Space telescope spots odd new solar system
12:15AM Thu 3 Feb, 2011
WASHINGTON, Feb 2, 2011 (Reuters) : Astronomers have spotted a strange new solar system with small "puffy" planets packed in close orbit to their sun.
The discovery, published in the journal Nature on Wednesday, is mystifying astronomers for the time being and illustrates just how much variety is possible in the universe.
The team at NASA and a range of universities has named the system Kepler-11, after the orbiting Kepler space telescope that spotted it.
"One of the most striking features about the Kepler-11 system is how close the orbits of the planets are to one another," they wrote in their report.
The star resembles Earth's own sun. But five of the planets orbiting it are packed into a space equivalent to the distance between Mercury and Venus in our own solar system.
And they are bigger and puffier than the rocky inner planets of our solar system, Earth, Venus, Mars and Mercury, the scientists said. However, they are some of the smallest exoplanets -- planets outside our solar system -- ever seen.
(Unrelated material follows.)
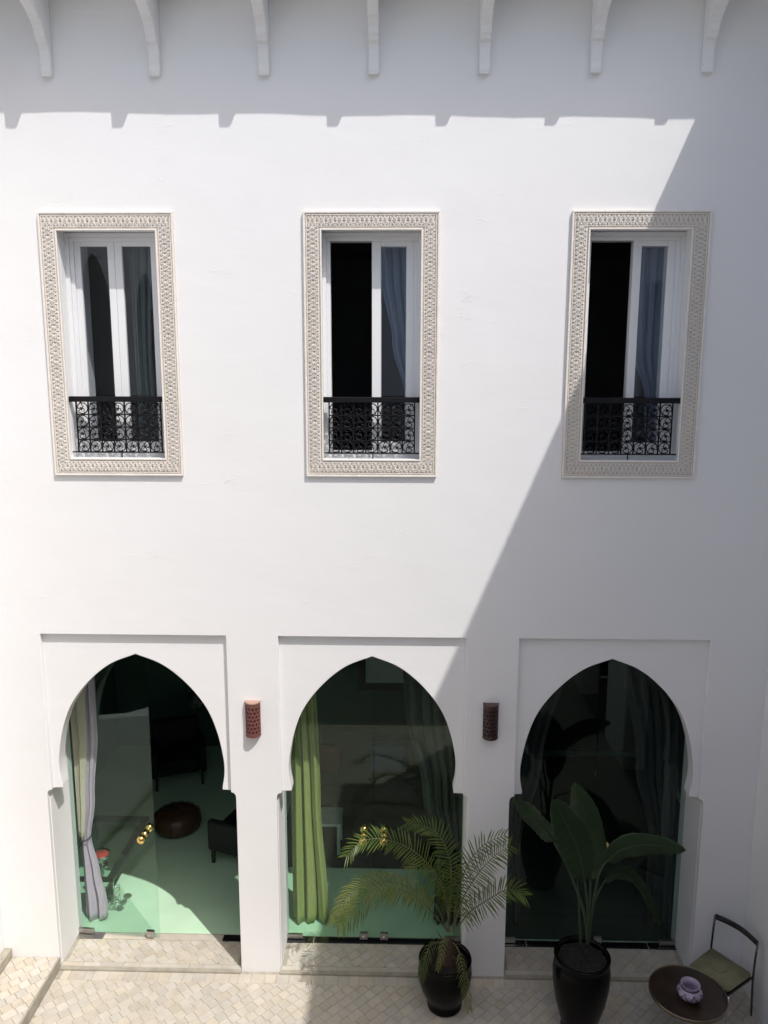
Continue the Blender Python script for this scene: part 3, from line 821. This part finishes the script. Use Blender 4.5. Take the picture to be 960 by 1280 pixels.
# low glass table with bowl
root = empty('coffee_table', (-3.35, 1.65, .012), 'low glass table with green metal frame beside the lilac curtain', 'table')
X0, X1, Y0, Y1 = -3.75, -3.04, .98, 2.32
bm = bmesh.new(); frame = [(X0, X1, Y0, Y0 + .05), (X0, X1, Y1 - .10, Y1), (X0, X0 + .05, Y0 + .0505, Y1 - .1005), (X1 - .08, X1, Y0 + .0505, Y1 - .1005)]
for a in frame: box(bm, *a, .30, .34, .003)
child('frame', bm, mat('dark_green_metal', (.03, .06, .045), .3, .6), root)
bm = bmesh.new(); box(bm, X0 + .05, X1 - .08, Y0 + .05, Y1 - .10, .325, .333); child('glass_top', bm, GLASSD, root)
for a in (X0 + .02, X1 - .02):
    for b in (Y0 + .02, Y1 - .02):
        bm = bmesh.new(); box(bm, a - .015, a + .015, b - .015, b + .015, .012, .30); child('leg', bm, STEEL, root)
root = empty('bowl', (-3.31, 1.33, .34), 'shiny red bowl on the low glass table', 'bowl')
bm = bmesh.new(); lathe(bm, [(0, 0), (.05, 0), (.055, .01), (.10, .06), (.115, .10), (.108, .10), (.09, .065), (.03, .03), (0, .028)], -3.31, 1.33, .341, 28); child('body', bm, CHROME, root, smooth=True)
bm = bmesh.new(); lathe(bm, [(0, .075), (.098, .075), (.095, .082), (0, .095)], -3.31, 1.33, .341, 24); child('filling', bm, RED, root, smooth=True)
for i, (dx, dy, hh) in enumerate(((.06, -.24, .10), (-.03, -.22, .07), (.10, -.12, .05))):
    bm = bmesh.new(); lathe(bm, [(0, 0), (.028, 0), (.032, hh * .3), (.032, hh), (.026, hh), (.024, .01), (0, .01)], -3.31 + dx, 1.33 + dy, .341, 16)
    o = child('tea_glass', bm, CHROME, None); tag(o, ['tallest silver tea glass near the corner of the low glass table', 'short silver tea glass left of the tall one on the low table', 'smallest silver tea glass beside the red bowl'][i], 'glass', 'tea glasses on the low table')
# wire rack in front
root = empty('wire_rack', (-3.12, .98, .012), 'small chrome wire rack beside the foot of the lilac curtain', 'rack')
for z in (.03, .12, .21):
    bm = bmesh.new()
    for q in ((-3.22, .88), (-3.22, 1.02)): tube(bm, [(q[0], q[1], z), (-2.98, q[1], z)], .005, 5)
    for i in range(6): tube(bm, [(-3.22 + .048 * i, .88, z), (-3.22 + .048 * i, 1.02, z)], .003, 4)
    child('shelf', bm, CHROME, root)
for q in ((-3.22, .88), (-3.22, 1.02), (-2.98, .88), (-2.98, 1.02)):
    bm = bmesh.new(); tube(bm, [(q[0], q[1], .012), (q[0], q[1], .25)], .005, 5); child('post', bm, CHROME, root)
# middle room sofa, cushions, rug, side table, pale panel as painted reflection
bm = bmesh.new(); box(bm, -1.3, 1.1, 1.75, 4.8, .0125, .022, .003)
tag(child('rug', bm, DOT, None), 'large black rug covering the floor deep inside the middle arch', 'rug')
bm = bmesh.new(); box(bm, 1.36, 4.3, .535, 4.8, .0125, .022, .003)  # dark sheet added over the mint floor in place of shade
tag(child('rug', bm, mat('painted_floor_shade', (.008, .022, .015), .9, var=.3, scale=30), None), 'very dark green sheet painting shade onto the floor inside the right arch', 'rug')  # added sheet stands in for floor shade, not a rug
root = empty('sofa', (.2, 3.6, .022), 'long dark sofa inside the middle arch', 'sofa')
cushion_box('seat', (-.9, 1.1, 2.9, 3.7, .2, .45), DOT, root); cushion_box('backrest', (-.9, 1.1, 3.6, 3.85, .2, .95), DOT, root)
cushion_box('armrest', (-1.05, -.88, 2.9, 3.8, .2, .65), DOT, root)
cushion_box('plinth', (-.85, 1.05, 2.95, 3.75, .022, .2), WOODK, root, .005)
o = cushion_box('cushion', (-.15, .35, 3.35, 3.55, .46, .86), BLUE, None); tag(o, 'blue cushion leaning on the dark sofa in the middle room', 'cushion')
o = cushion_box('cushion', (-.95, -.6, 3.30, 3.5, .46, .82), REDC, None); tag(o, 'oxblood red cushion at the left end of the dark sofa', 'cushion')
root = empty('side_table', (-.75, 2.25, .022), 'pale square side table beside the green curtain', 'table')
bm = bmesh.new(); box(bm, -1.02, -.48, 2.0, 2.4, .42, .46, .004); child('top', bm, GREYP, root)
for a in (-.99, -.51):
    for b in (2.03, 2.37):
        bm = bmesh.new(); box(bm, a - .02, a + .02, b - .02, b + .02, .022, .42); child('leg', bm, GREYP, root)
root = empty('picture_or_reflection_panel', (.5, 4.96, 1.1), 'pale panel in a wide dark frame, standing in for a glass reflection at the top of the middle arch', 'picture')  # added panel paints a pale reflection of the door glass
bm = bmesh.new(); frame_ring(bm, .50, 1.04, 2.1, .92, .12, 4.94, 4.998, .01); child('frame', bm, WOODK, root)
bm = bmesh.new(); box(bm, -.30, 1.30, 4.965, 4.99, 1.165, 1.975); child('print', bm, mat('painted_reflection', (.75, .80, .78), .6, var=.2, scale=3), root)  # pale sheet stands in for the glass reflection, not a print
root = empty('picture_or_reflection_panel', (-4.36, 2.2, 1.2), 'small dark framed picture on the left wall of the left room', 'picture')
bm = bmesh.new(); box(bm, -4.399, -4.36, 1.9, 2.5, 1.2, 1.9, .005); child('frame', bm, WOODK, root)
bm = bmesh.new(); box(bm, -4.3595, -4.355, 1.96, 2.44, 1.26, 1.84); child('print', bm, GREYP, root)

# ------------------------------------------------------------------ pots
def pot(x, y, h, prf, label):
    root = empty('plant_pot', (x, y, 0), label, 'plant pot')
    bm = bmesh.new(); lathe(bm, prf, x, y, 0, 48); child('jar', bm, POT, root, smooth=True)
    rin = prf[-2][0]; bm = bmesh.new(); n = 28; rr = random.Random(int(x * 100))
    ctr = bm.verts.new((x, y, h - .03)); rings = []
    for q in range(1, 6):
        rings.append([bm.verts.new((x + rin * q / 5 * .995 * math.cos(2 * math.pi * i / n), y + rin * q / 5 * .995 * math.sin(2 * math.pi * i / n), h - .045 + rr.uniform(-.012, .018))) for i in range(n)])
    for i in range(n): bm.faces.new((ctr, rings[0][i], rings[0][(i + 1) % n]))
    for a, b in zip(rings, rings[1:]):
        for i in range(n): bm.faces.new((a[i], b[i], b[(i + 1) % n], a[(i + 1) % n]))
    child('soil', bm, SOIL, root)
PX, PY = .725, -.40
pot(PX, PY, .53, [(0, 0), (.150, 0), (.168, .012), (.170, .035), (.158, .06), (.175, .10), (.215, .17), (.248, .27), (.262, .36), (.258, .43), (.245, .47), (.252, .495), (.258, .515), (.252, .532), (.232, .530), (.225, .50), (.22, .45), (.0, .45)], 'tall black glazed jar holding the feathery palm')
QX, QY = 1.99, -.62
pot(QX, QY, .76, [(0, 0), (.155, 0), (.172, .015), (.165, .05), (.185, .12), (.235, .30), (.262, .48), (.268, .60), (.255, .68), (.243, .705), (.256, .735), (.262, .755), (.254, .768), (.235, .765), (.228, .72), (.225, .66), (0, .66)], 'large black jar in the shade holding the broad leaved plant')

# ------------------------------------------------------------------ palm
palm = empty('palm_tree', (PX, PY, .48), 'young feathery palm with arching fronds, a left one coloured yellow-green for sunlight, in a black jar', 'palm')
rp = random.Random(11)
def frond(pts, n_=46, L=.17, mat_=None, droop=.2, wid=.0064, start=.22, parent=palm, rad=.007, up=None):
    n = int(n_ * .84)
    ps = spline(pts, 60); bm = bmesh.new()
    lens = [0]
    for a, b in zip(ps, ps[1:]): lens.append(lens[-1] + (b - a).length)
    tot = lens[-1]
    tube(bm, ps[::3], [rad * (1 - .8 * i / (len(ps[::3]) - 1)) for i in range(len(ps[::3]))], 5, mi=1)
    for k in range(n):
        s = start + (1 - start) * (k + .5) / n; d = s * tot
        i = max(0, min(len(ps) - 2, next((q for q in range(len(lens)) if lens[q] >= d), len(lens) - 1) - 1))
        t = (ps[i + 1] - ps[i]).normalized(); p = ps[i].lerp(ps[i + 1], (d - lens[i]) / max(1e-6, lens[i + 1] - lens[i]))
        upv = Vector(up) if up else Vector((0, -.55, .84))
        side = t.cross(upv); side = side.normalized() if side.length > .1 else Vector((0, 1, 0))
        nrm = side.cross(t).normalized()
        for sg in (-1, 1):
            u = (s - start) / (1 - start)
            ll = L * (.55 + .9 * math.sin(math.pi * min(1, .12 + u * .80))) * rp.uniform(.78, 1.12) * .86
            fw = .30 + .60 * u + rp.uniform(-.10, .10)
            dirv = (side * sg * (1.0 - .25 * u) + t * fw + nrm * rp.uniform(.10, .5)).normalized()
            wv = dirv.cross(nrm).normalized(); w0 = wid * rp.uniform(.8, 1.2)
            prev = None; m = 4
            for q in range(m + 1):
                f = q / m; c = p + dirv * ll * f + Vector((0, 0, -droop * ll * f * f))
                ww = w0 * (math.sin(math.pi * min(.98, .16 + .80 * f)) ** .8) * (1 if q < m else .15)
                ed = nrm * ww * .5
                row = (bm.verts.new(c - wv * ww + ed), bm.verts.new(c), bm.verts.new(c + wv * ww + ed))
                if prev:
                    bm.faces.new((prev[0], row[0], row[1], prev[1])); bm.faces.new((prev[1], row[1], row[2], prev[2]))
                prev = row
    o = child('frond', bm, mat_ or PALMG, parent, smooth=False); o.data.materials.append(STEMG)
    return o
# camera-fitted world positions of the fronds come from PIX(x, y, depthY)
f_, D2 = 1000.138, Vector((0.28961, -7.32122, 6.12315))
def PIX(x, y, Y):
    a = (x - 480) / f_; b = -(y - 640) / f_
    c, s = math.cos(-.0019959 * -1), math.sin(-.0019959 * -1)
    a, b = c * a - s * b, s * a + c * b
    cp, sp = math.cos(PITCH), math.sin(PITCH)
    y2 = cp * 1 + sp * b; z = -sp * 1 + cp * b
    cy, sy = math.cos(YAW), math.sin(YAW)
    d = Vector((cy * a + sy * y2, -sy * a + cy * y2, z))
    return D2 + d * ((Y - D2.y) / d.y)
def FP(lst): return [PIX(*p) for p in lst]
B0 = (560, 1165, -.40)
frond(FP([B0, (560, 1125, -.38), (545, 1092, -.36), (515, 1062, -.34), (480, 1049, -.36), (452, 1052, -.40), (433, 1071, -.45)]), 52, .165)
frond(FP([B0, (545, 1132, -.36), (520, 1112, -.30), (485, 1102, -.26), (455, 1104, -.28), (432, 1124, -.33), (420, 1152, -.38)]), 52, .16, PALMY, .5)
frond(FP([B0, (540, 1140, -.46), (515, 1118, -.55), (485, 1110, -.60), (458, 1122, -.62), (428, 1158, -.62)]), 44, .18)
frond(FP([B0, (564, 1110, -.34), (562, 1075, -.22), (550, 1046, -.12), (532, 1033, -.02), (508, 1029, .04)]), 40, .16)
frond(FP([(566, 1165, -.40), (576, 1130, -.44), (594, 1097, -.50), (617, 1071, -.55), (638, 1057, -.60)]), 46, .19, start=.18)
frond(FP([(566, 1165, -.40), (572, 1120, -.36), (584, 1082, -.36), (605, 1056, -.38), (632, 1044, -.42)]), 32, .15, start=.25)
frond(FP([(568, 1168, -.40), (585, 1142, -.48), (608, 1126, -.56), (628, 1114, -.58), (642, 1112, -.61), (656, 1120, -.63)]), 40, .17, start=.2)
frond(FP([(562, 1165, -.40), (556, 1120, -.52), (540, 1090, -.66), (527, 1080, -.76), (512, 1088, -.84)]), 34, .13)
frond(FP([(566, 1178, -.42), (574, 1190, -.56), (580, 1222, -.66), (587, 1262, -.68)]), 22, .06, PALMY, .9, .004)
frond(FP([(556, 1178, -.42), (540, 1180, -.58), (531, 1198, -.66), (527, 1222, -.68)]), 18, .06, None, .9, .004)
frond(FP([(560, 1176, -.42), (556, 1172, -.56), (552, 1190, -.66), (546, 1212, -.68)]), 14, .045, PALMY, .9, .004)
bm = bmesh.new(); lathe(bm, [(.075, .46), (.085, .50), (.075, .56), (.055, .64), (.04, .72), (.0, .74)], PX + .02, PY, 0, 16)
child('trunk', bm, HUSK, palm)
bm = bmesh.new()
for i in range(46):
    a = rp.uniform(0, 6.28); r0 = .05; r1 = rp.uniform(.06, .17); z0 = rp.uniform(.5, .66)
    p0 = Vector((PX + .02 + r0 * math.cos(a), PY + r0 * math.sin(a), z0)); p1 = Vector((PX + .02 + r1 * math.cos(a), PY + r1 * math.sin(a), z0 + rp.uniform(-.06, .16)))
    tube(bm, [p0, p0.lerp(p1, .5) + Vector((0, 0, .02)), p1], [.006, .005, .001], 4)
child('old_leaf_bases', bm, HUSK, palm)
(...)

"They are much more closely packed ... than any other planetary systems known, including our own," said Jack Lissauer, a scientist at NASA's Ames Research Center in California.
"It is clear that such planets need not resemble the Earth in any way," Jonathan Fortney of the University of California, Santa Cruz, added in a telephone briefing.
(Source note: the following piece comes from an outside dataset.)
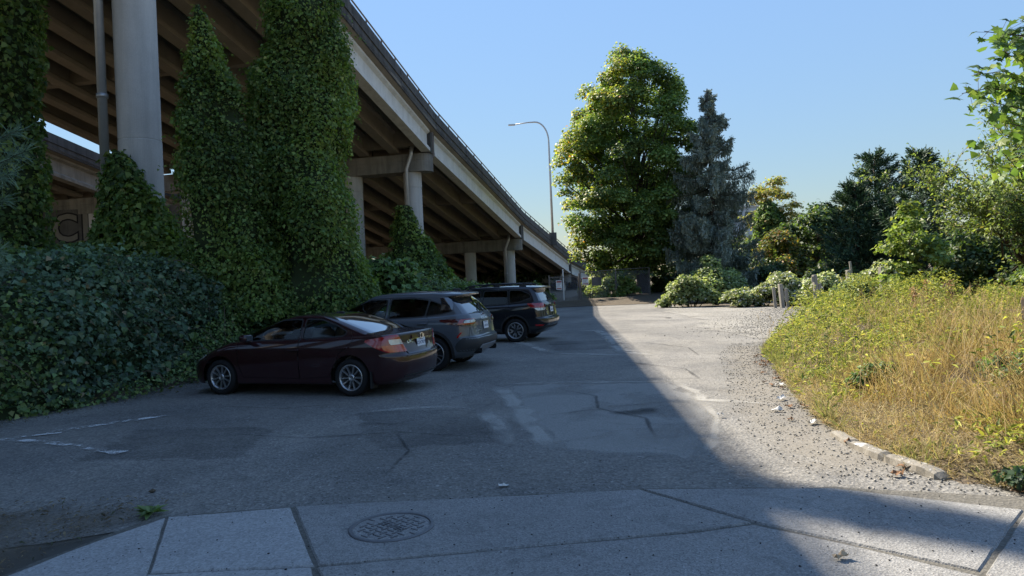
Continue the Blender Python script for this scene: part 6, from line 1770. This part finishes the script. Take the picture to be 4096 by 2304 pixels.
# dry grass
n = 120000; x, y, d = mound_pts(n, 3.2, 20, 7.5, 1.3)
P = on_mound(x, y); P[:, 2] += .55 * hump(P, d) * r.random(n)
z2 = 1 - sstep(-.25, .85, .22 * (y - 8.8) - .05 * np.clip(d - 3.4, 0, 9) + .75 * nz(P, 33, .55, 2))
keep = r.random(n) < np.clip(z2 * 1.1 + .10, 0, 1) * (.35 + .65 * sstep(.1, .9, d)) * sstep(-.55, -.1, nz(P, 41, 1.6, 2)); P = P[keep]; d = d[keep]; n = len(P)
L = (.10 + .27 * sstep(.15, 1.3, d)) * (.5 + .8 * r.random(n)) * np.clip(1 + .8 * nz(P, 37, 1.7, 2), .25, 2)
tp = np.stack([r.normal(size=n) * .75 - .10, r.normal(size=n) * .75 - .12, .35 + .8 * r.random(n)], 1)
c = palette(n, [(.340, .255, .125), (.275, .190, .090), (.42, .335, .185), (.185, .125, .058), (.20, .19, .07)], [3, 3, 1.6, 2.2, 1], r)
leaves('dry_grass', P, np.stack([r.normal(size=n), r.normal(size=n), .2 * np.ones(n)], 1), tp, L, c, M['grass'], None, 'blade', .0062 / np.maximum(L, .05), kind='stuff')
# flattened straw at the foot
n = 26000; y = 4.6 + 8.5 * r.random(n); d = -.02 + 1.5 * r.random(n) ** 1.3; x = mound_x(y) + d; P = on_mound(x, y); P[:, 2] += .012 + .05 * r.random(n) ** 2
keep = r.random(n) < np.interp(y, [4.6, 8.0, 13], [1, .8, .25]); P = P[keep]; n = len(P)
leaves('straw', P, r.normal(size=(n, 3)) * .3 + np.array([0, 0, 1]), np.stack([r.normal(size=n), r.normal(size=n), .12 + .2 * np.abs(r.normal(size=n))], 1), .07 + .12 * r.random(n), palette(n, [(.36, .29, .16), (.30, .235, .12), (.24, .18, .09), (.22, .22, .09)], [3, 3, 1.5, .7], r), M['grass'], None, 'blade', .04, kind='stuff')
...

"The low-mass planets in the Kepler-11 system appear to be more like small Neptunes than giant Earths." Neptune, Jupiter, Saturn and Uranus are the giant gassy planets on the outer reaches of our solar system.
Astronomers have now found more than 500 exoplanets. Most are giant, because they are so far away that only the biggest are detectable. But researchers are certain there are Earthlike planets out there.
Fortney believes Kepler can eventually find them, if the telescope designed to find Earth-like planets orbiting other stars can orbit Earth long enough to collect the data.
"If it goes past its three-year mission -- six, eight, 10 years -- then we might get enough data," he said.
No telescope is powerful enough to directly visualize a planet orbiting another star. Instead, scientists use indirect means to find them.
Kepler measures the light coming from a star. A planet passing in front of the star as it orbits will dim this light just slightly. The researchers can them compute the planet's size and how quickly it is orbiting from this information.
In this case, the flickering light suggests a system of at least six planets, spinning rapidly around the star. One is orbiting farther out that the other five but they all appear to be made mostly of gas and orbiting in a very flat, circular plane.